Alutiiq Word of the Week

Village, Land — Nunarpet


Guangkuta nunarpet. – This is our land.

Village, Land
Photo: Village of Old Harbor before the 1964 earthquake and tsunami. Smith Collection, courtesy of Tim and Norman Smith.

When Russian traders arrived in the Kodiak Archipelago, there were more than sixty Alutiiq villages. Rows of sod houses formed coastal communities that were home to as many as three hundred people. Chiefs governed villages, acting as political and economic leaders. Russian accounts suggest there were also regional chiefs, powerful people who administered several villages.

With the loss of lives and political autonomy that accompanied western colonization, the number of Alutiiq communities dwindled. Following the devastating smallpox epidemic of 1838, the Russians resettled Alutiiq survivors into seven major villages. St. Paul, Woody Island, Afognak, Eagle Harbor, Old Harbor, Karluk, and Chirikof were the central Alutiiq communities during the final decades of Russian rule, although not the only communities. Many of the old villages were soon reestablished, although in some cases in shifted locations.
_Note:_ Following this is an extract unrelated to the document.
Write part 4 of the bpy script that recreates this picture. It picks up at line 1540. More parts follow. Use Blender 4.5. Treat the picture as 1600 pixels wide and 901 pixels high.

Today, the Kodiak Archipelago is home to six distinct Alutiiq villages, accessible only by air or boat. Akhiok and Karluk lie in the windswept meadows of southwestern Kodiak, nestled among the island’s rich salmon streams. Larsen Bay is tucked into the shores of Uyak Bay, a protected glacial fjord, while Old Harbor faces eastward toward the broad expanse of the North Pacific Ocean. And spruce trees and sphagnum moss provide the setting for Port Lions and Ouzinkie, Kodiak’s northernmost Alutiiq communities.